La Suisse, patrie d’Henry Dunant, pays hôte du CICR et dépositaire des Conventions de Genève, n’est que le 18e Etat à se doter d’une Société nationale de la Croix-Rouge, en juillet 1866, trois ans après la naissance du CICR. Comment expliquer ce manque d’empressement? Quelles en sont les raisons?
Bien que les Croix-Rouge nationales obéissent toutes aux mêmes principes fondamentaux, elles adoptent des physionomies différentes selon les caractéristiques politiques, géographiques ou sociales des Etats où elles s’implantent. Ainsi, le développement de la Croix-Rouge en Suisse possède sa propre singularité et ne peut se comprendre autrement qu’à travers l’histoire de la Suisse. La fondation tardive de la CRS s’expliquerait donc par un faisceau de circonstances propres aux réalités helvétiques: lenteur du système fédéral, divergences dans les pratiques cantonales, action inhibante de la neutralité, concurrence d’une multitude d’associations charitables déjà présentes sur le territoire ou confusion avec le CICR installé à Genève.

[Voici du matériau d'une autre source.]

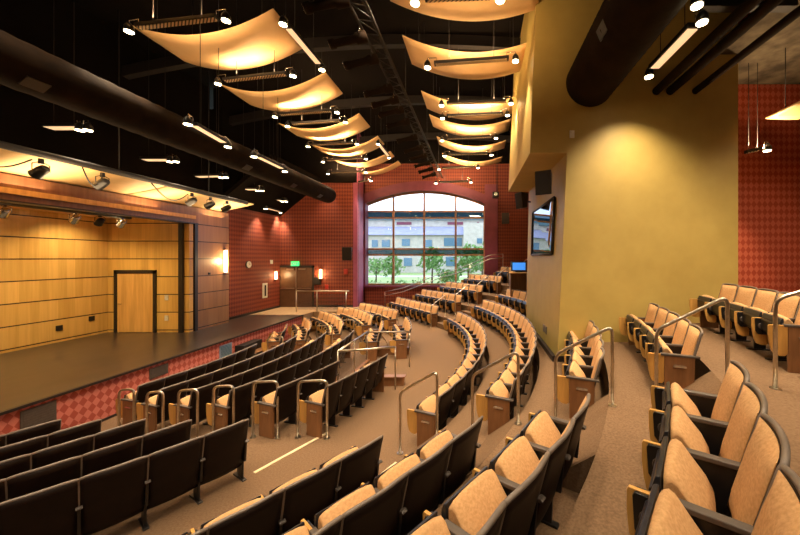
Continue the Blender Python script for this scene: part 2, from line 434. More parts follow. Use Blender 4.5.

L’implantation d’une Croix-Rouge nationale en Suisse n’est pas si naturelle et évidente qu’elle n’y paraît. Pour prendre son envol, la CRS devra compter sur le pragmatisme et la hauteur de vue de quelques personnalités: l’impulsion de Gustave Moynier, le charisme du général Dufour, l’autorité de Jakob Dubs ou, plus tard, l’enthousiasme de Walter Kempin… Aussitôt après sa création en 1866, la CRS plonge dans une longue période de léthargie, faute d’activité concrète. La guerre franco-allemande de 1870-71, et l’internement en Suisse d’une armée étrangère en pleine débâcle, lui donne l’occasion de s’illustrer pour la première fois de son histoire et de faire la démonstration de son utilité.